Every line of the data that contains the string "high" must be copied.

## Begin

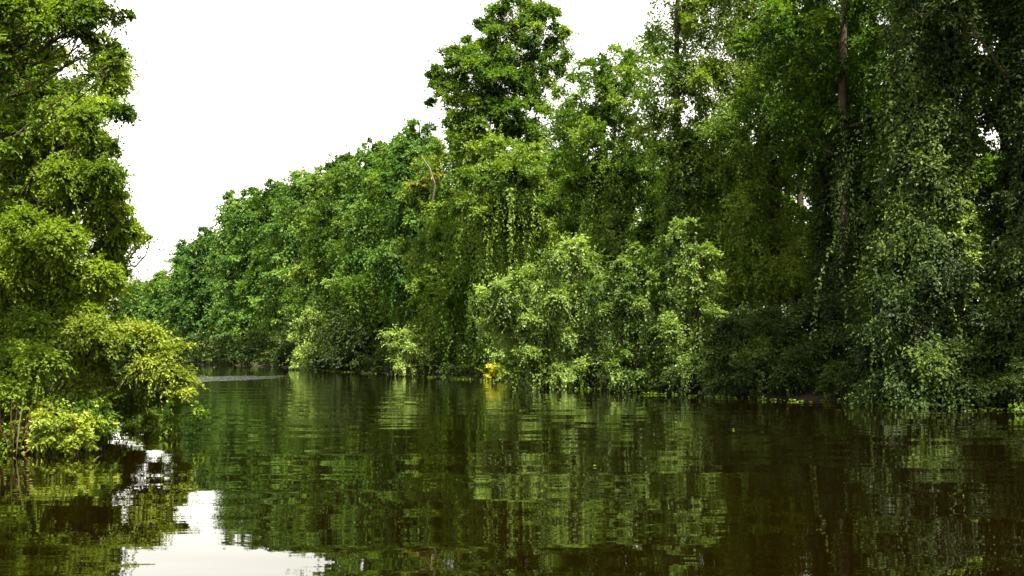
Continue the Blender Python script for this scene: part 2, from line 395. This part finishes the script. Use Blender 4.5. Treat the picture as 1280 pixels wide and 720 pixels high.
# tree with lit green left edge (photo x 880-1010)
Y0 = 51; X0 = X_at(965, Y0); rng = np.random.default_rng(13)
build_tree('tree', 'tall bright green tree with hanging foliage left of the dark trunk hollow', 'tree', X0, Y0, 20,
           pl(Y0, (930, 30, 60, 55, 0), (990, 60, 60, 50, 1), (905, 110, 45, 45, -1), (955, 130, 55, 45, -1), (1010, 120, 45, 35, 1), (920, 190, 42, 45, -1.5),
              (985, 170, 40, 30, 1), (925, 270, 40, 45, -1.5), (960, 215, 35, 40, 0), (950, -40, 90, 60, 0), (1000, -110, 90, 60, 2), (930, -120, 60, 40, 0), (975, 330, 60, 60, 0), (940, 385, 45, 50, -1)),
           13, mat='vine', s=.16, lai=.65, trunk_r=.3, drape=1.2, drape_len=3.5, tint=.7)
# trees standing in the hollow, trunks seen
for j, (px, Y0, lab) in enumerate([(1026, 47, 'slim dark trunk at the left side of the shaded hollow, crown overhead'), (1058, 43, 'straight dark trunk in the middle of the shaded hollow'), (1092, 50, 'shaded trunk close beside the massive vine wrapped tree')]):
    X0 = X_at(px, Y0); rng = np.random.default_rng(20+j)
    build_tree('tree', lab, 'tree', X0, Y0, 19+j, proc_lobes(rng, X0, Y0, 19+j, 4.5, .52, 12, rl=.42), 20+j, mat='green', s=.17, lai=.5, trunk_r=.3, vine=(9, .28, .22), vine_mat='shade_leaf', drape=.5, drape_len=2, tint=.4)
# tree x 820-900, beyond the frame's top
Y0 = 52; X0 = X_at(850, Y0); rng = np.random.default_rng(14)
build_tree('tree', 'tall leafy tree rising out of the top of the photo, right of the open sky', 'tree', X0, Y0, 22,
           pl(Y0, (845, 30, 42, 40, 0), (880, 10, 45, 40, 1), (835, 85, 36, 32, -1), (880, 90, 40, 35, 0), (850, 140, 40, 35, 0), (815, 160, 30, 28, 1), (890, 160, 40, 35, 1), (850, 200, 42, 38, 0), (885, 230, 35, 35, 0),
              (860, 270, 40, 40, 1), (860, -50, 60, 40, 0), (900, -100, 60, 40, 1), (850, -120, 40, 40, 0)), 14, mat='vine', s=.17, lai=.6, trunk_r=.3, drape=.9, tint=.6, vine=(11, .5, .4), vine_mat='vine')
# tree x 740-800 with dark column
Y0 = 60; X0 = X_at(768, Y0)
build_tree('tree', 'tree with pointed top and dark vine curtain between tall crown and the leafy giant', 'tree', X0, Y0, 16.5,
           pl(Y0, (775, 85, 28, 25, 0), (745, 95, 22, 20, 0), (800, 70, 26, 30, 2), (760, 125, 34, 28, 0), (790, 130, 34, 30, 1), (730, 140, 28, 26, 1), (755, 175, 40, 34, 0), (795, 190, 32, 30, 1), (725, 195, 30, 30, 0),
              (770, 225, 34, 34, 0), (735, 250, 30, 34, 0), (800, 240, 30, 34, 1)), 15, s=.2, lai=.6, trunk_r=.26, vine=(11, 1.1, .6), curtain=70, drape=1.2, drape_len=4, tint=.52)
Y0 = 64; X0 = X_at(716, Y0)
build_tree('tree', 'smaller round topped tree in the notch right of the tallest crown', 'tree', X0, Y0, 15.5,
           pl(Y0, (715, 110, 22, 20, 0), (700, 140, 24, 20, 0), (728, 165, 25, 22, 0), (700, 185, 22, 22, 1), (715, 215, 25, 24, 0), (700, 255, 24, 25, 0), (725, 290, 28, 28, 0)), 16, s=.2, lai=.6, trunk_r=.2, drape=1.2, tint=.5)
# the tallest crown x 525-705
Y0 = 78; X0 = X_at(662, Y0)
build_tree('tall_tree', 'tallest tree against the sky, ragged spreading crown on a leaning trunk', 'tree', X0, Y0, 22,
           pl(Y0, (612, 22, 17, 14, 0), (640, 16, 20, 16, 0), (655, 0, 18, 14, 1), (682, 30, 22, 22, 0), (690, 65, 20, 20, 0), (632, 42, 20, 15, 0), (665, 50, 22, 18, 0), (575, 72, 20, 14, 0), (545, 92, 16, 10, 0), (596, 92, 30, 19, -1),
              (620, 108, 28, 20, -1), (570, 104, 18, 12, 0), (600, 130, 28, 14, 0), (632, 80, 25, 18, 0), (655, 95, 16, 22, 0), (640, 150, 34, 22, 0), (600, 165, 28, 20, 0), (655, 180, 26, 26, 0), (575, 150, 18, 12, 0), (650, 122, 30, 20, 0), (684, 160, 22, 18, 0), (556, 132, 20, 12, 0), (590, 70, 16, 12, 0), (560, 98, 24, 14, 0), (605, 52, 22, 16, 0), (645, 62, 26, 22, 0), (684, 92, 18, 18, 0), (672, 20, 18, 16, 0), (700, 40, 10, 10, 0), (610, 190, 34, 18, -1)),
           17, s=.22, lai=1.5, low=-.9, trunk_r=.42, lean=(-1.2, 0), tint=.52)
# vine draped tree in front of it x 590-715, y190-430
Y0 = 72; X0 = X_at(648, Y0)
build_tree('vine_draped_tree', 'broad tree below the tallest crown, pale vines draped over dark hollows', 'tree', X0, Y0, 14,
           pl(Y0, (620, 200, 30, 22, 0), (660, 205, 32, 22, -1), (695, 205, 25, 24, 0), (600, 225, 26, 24, 0), (640, 235, 38, 26, -2), (685, 240, 30, 28, -1), (705, 255, 18, 30, 0), (590, 265, 24, 28, 0), (625, 275, 30, 28, -1), (668, 275, 30, 30, 0)),
           18, s=.24, lai=.75, trunk_r=.35, vine=(11, 1.3, .7), curtain=90, drape=2.2, drape_len=6, tint=.62, mat='vine', low=-.2)
# row to the far end
labs = [
 ('round dark green tree left of the vine draped broad tree', 82, 3, 15.5, 4.2),
 ('tree with yellowing leaf patch beside a bare broken branch', 90, 4, 20.3, 4.8),
 ('tree with dense dark foot behind the small pale shrub at the water', 99, 3, 22, 5.0),
 ('broad crowned tree standing behind and left of the small round shrub', 109, 4, 23.2, 4.4),
 ('tree between the round shrub and the pale sprawling shrub', 120, 4, 24.8, 5.0),
 ('tree directly behind the pale sprawling shrub on the bank', 132, 4, 25.6, 6.2),
 ('tree with light green shoulders left of the pale sprawling shrub', 145, 4, 26.4, 5.0),
 ('tree on the rounded high step of the distant treeline', 160, 4, 28, 6.4),
 ('tree at the drop where the treeline steps down towards the far bend', 178, 4, 30, 5.4),
 ('blue green tree just below the step of the treeline', 200, 4, 31.8, 6.2),
 ('distant tree above the white streak on the water', 222, 4, 34.6, 4.6),
 ('distant pointed tree near the low end of the treeline', 248, 4, 30.5, 5.5),
 ('distant hazy green tree, third last before the bend', 276, 4, 30.5, 3.6),
 ('distant hazy green tree, second last before the bend', 306, 4, 25, 5.5),
 ('last low tree of the far treeline beside the near leaves', 345, 4, 24.5, 6.5)]
for j, (lab, Yd, setb, H, R) in enumerate(labs):
    X0 = rb(Yd)+setb; rng = np.random.default_rng(40+j); s = .0031*Yd
    r_ = build_tree('tree', lab, 'tree', X0, Yd, H, proc_lobes(rng, X0, Yd, H, R, (.3, .18, .34, .24)[j % 4] if j < 9 else .16, (30, 24, 38, 27)[j % 4], rl=(.42, .5, .36, .46)[j % 4]), 40+j, mat=('green', 'vine', 'far', 'green', 'far')[j % 5] if j < 9 else 'far', s=s, lai=.8, trunk_r=.3,
               vine=(H*.35, 1.4, .9) if j < 7 else None, curtain=60, patch=pl(86.5, (528, 228, 12, 5, 0), (540, 222, 10, 5, 0), (515, 232, 8, 4, 0)) if j == 1 else None, drape=1.4 if j < 9 else .5, drape_len=5, tint=.5+.2*math.sin(j*2.1), group='trees along the far right bank')

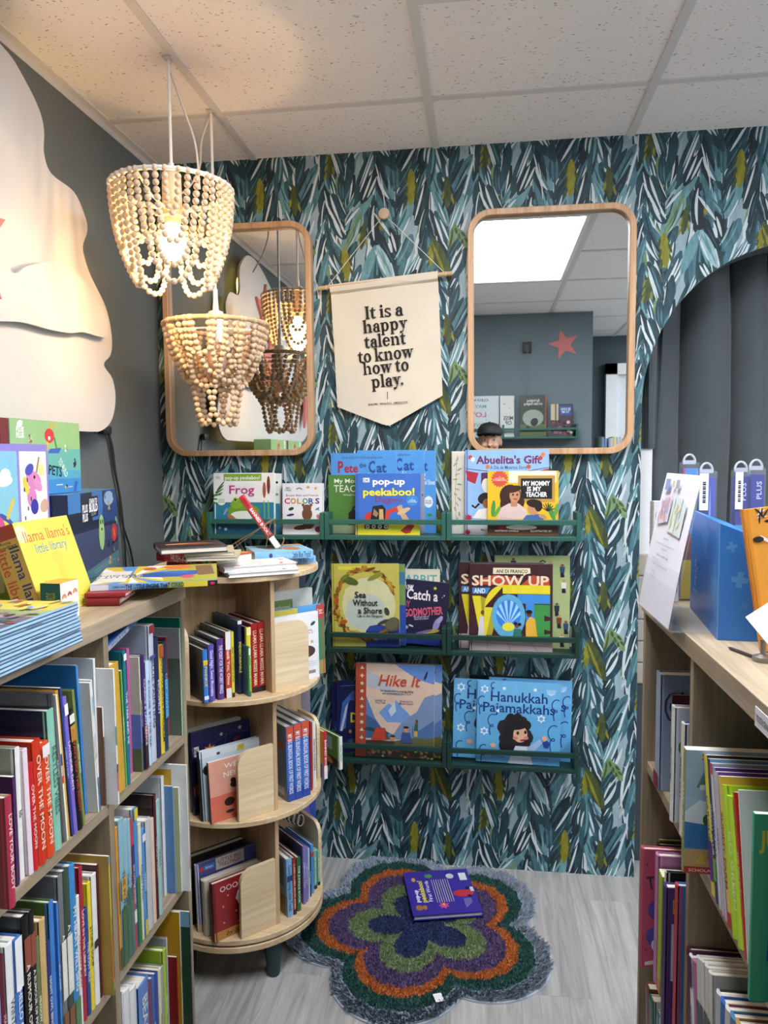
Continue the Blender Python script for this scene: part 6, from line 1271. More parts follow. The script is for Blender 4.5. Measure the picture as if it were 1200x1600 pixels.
tier_spines(RT[1], 1268, [
 (450, 461, -4, 1137, .185, '#6C7682', '#3F6CC0', 'MY BIG BILINGUAL BOOK OF FIRST WORDS', '#E4EAF4', 'blue bilingual words book with orange head, leftmost of three', .17, tri),
 (461, 473, -3, 1132, .185, '#6C7682', '#3F6CC0', 'MY BIG BILINGUAL BOOK OF FIRST WORDS', '#E4EAF4', 'blue bilingual words book with orange head, middle of three', .17, tri),
 (473, 485, -3, 1128, .183, '#6C7682', '#3F6CC0', 'MY BIG BILINGUAL BOOK OF FIRST WORDS', '#E4EAF4', 'blue bilingual words book with orange head, rightmost of three', .17, tri),
 (486, 489, -2, 1129, .165, '#A02428', '#9E2226', '', W_, 'thin dark red spine right of the bilingual trio', .15),
 (490, 495, -2, 1128, .155, '#DAD8D2', '#E2E0DA', 'Dee-Vee DODGERS', '#7A1A20', 'white spine with dark red capitals on the middle tier', .15),
], 'middle tier', G2, hi=.1935)
tier_spines(RT[1], 1245, [
 (505, 513, 0, 1144, .125, '#C9A22E', '#B3262A', 'BANNED BOOKS', '#F4ECEA', 'red BANNED BOOKS spine on the middle tier with yellow back', .13, {'band': [(.72, 1, '#DADADA')], 'bart': [('r', 0, 0, 1, .3, '#3E6E9A'), ('el', .5, .35, .3, .1, 30, '#B5702C')]}),
], 'middle tier', G2, lo=.2072, hi=.2215)
qs, qz = rp(531, 1250, .10); qt = rp(531, 1142, .10)[1]
book('white edged green book with a tractor wheel, outermost right on the middle tier', RCW @ T(.10, max(qs + .012, .2355), RT[1] + .0005) @ RZ(PI), .155, qt - RT[1] - .02, .012, '#5E8A3E', spine='#E2E6DC', sart=[('t', 'Green Tractor', .5, .5, .5, '#4A8A3A', {'w': .5})], bart=[('r', .05, .0, .95, .95, '#4E7A34'), ('r', .12, .5, .75, .9, '#8C9CB4'), ('t', 'Ploughing\nFields', .42, .78, .04, '#33406A', {'w': .5}), ('r', .2, .35, .45, .46, '#C9CFC4'), ('e', .68, .16, .4, .15, '#26241F'), ('el', .62, .18, .16, .06, -15, '#B8763A')], group=G2)
G3 = 'spines on the bottom tier of the revolving bookcase'
wire = MB
tier_spines(RT[0], 1445, [
 (450, 460, -3, 1344, .20, '#8A8E92', '#7FB4DE', 'Good Morning Little Truck', '#2A4E8A', 'light blue thick spine, leftmost right of the bottom divider', .17, {'bart': [('r', 0, 0, 1, .35, '#7A6A34'), ('r', .1, .5, .9, .95, '#5E6268')], 'band': [(.28, .38, '#2A3E6E')]}),
 (460, 466, -2, 1341, .198, '#7A1A20', '#A02428', 'LLAMA LLAMA MISSES MAMA', '#EBC9A0', 'dark red spine with black foot on the bottom tier', .17, {'band': [(.92, 1, '#1A1416')]}),
 (468, 475, -2, 1340, .192, '#26332A', '#2E6A42', 'THE JUNGLE BOOK', '#E4E6D2', 'forest green JUNGLE BOOK spine on the bottom tier', .15),
 (480, 485, -2, 1321, .175, '#5A5684', '#7F74B8', 'LUMPHANT TALES', '#D8D2EC', 'lavender tall spine, left of two on the bottom tier', .18),
 (485, 489, -2, 1321, .17, '#5A5684', '#7F7ABA', 'LUMPHANT TALES', '#D8D2EC', 'lavender tall spine, right of two on the bottom tier', .18),
 (490, 493, -2, 1323, .162, '#A8C0DC', '#B8CCE2', 'BEDTIME', '#5A7AB0', 'pale blue white spine on the bottom tier', .16),
 (493, 496, 0, 1338, .155, '#26303E', '#1E2A44', 'Animal Crackers', '#D4DCE8', 'small navy spine on the bottom tier', .14),
 (496, 501, -2, 1317, .145, '#3F86CA', '#4C92D4', '', '#D4B43A', 'sky blue spine with a red bird on the bottom tier', .14, {'band': [(.15, .24, '#B8402E')]}),
 (502, 507, -2, 1326, .13, '#6FB09E', '#78B8A4', 'MY FIRST WORDS', '#D9E0A0', 'mint spine with black foot, left of two at the tier edge', .12, {'band': [(.9, 1, '#17181A')]}),
 (509, 513, -2, 1326, .12, '#6FB09E', '#78B8A4', 'MY FIRST WORDS', '#D9E0A0', 'mint spine with black foot, right of two at the tier edge', .12, {'band': [(.9, 1, '#17181A')]}),
], 'bottom tier', G3, hi=.1935)
sb = MB()
for k in range(9):
    c = Vector((.02 + .009 * k, .1285 + .0022 * k, .343)); sb.tube([c + Vector((.0, .011 * math.cos(t), .017 * math.sin(t))) for t in [i * PI / 7 for i in range(14)]], .0016, M('#16171A', .4) if k % 2 else M('#D9D7CE', .4), 6, closed=True, X=None)
o = sb.build('spiral_notebook_wire', None); o.matrix_world = RCW; tag(o, 'black and white wire spirals peeking over the books on the bottom tier', 'binding wire')
def facing(label, z0, p, s0, W, h, Tk, cover, art=(), lean=4, spine=None, back=False, bart=(), group=None, **k):
    if not back: X = RCW @ T(p, s0, z0 + .0005) @ RZ(PI / 2) @ RX(-rad(lean))
    else: X = RCW @ T(p, s0, z0 + .0005) @ RZ(PI / 2) @ RX(-rad(lean)) @ T(W, Tk, 0) @ RZ(PI)
    return book(label, X, W, h, Tk, cover, art=art, bart=bart, spine=spine, group=group, **k)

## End

■ TASK SOLUTION
Continue the Blender Python script for this scene: part 2, from line 395. This part finishes the script. Use Blender 4.5. Treat the picture as 1280 pixels wide and 720 pixels high.
 ('tree on the rounded high step of the distant treeline', 160, 4, 28, 6.4),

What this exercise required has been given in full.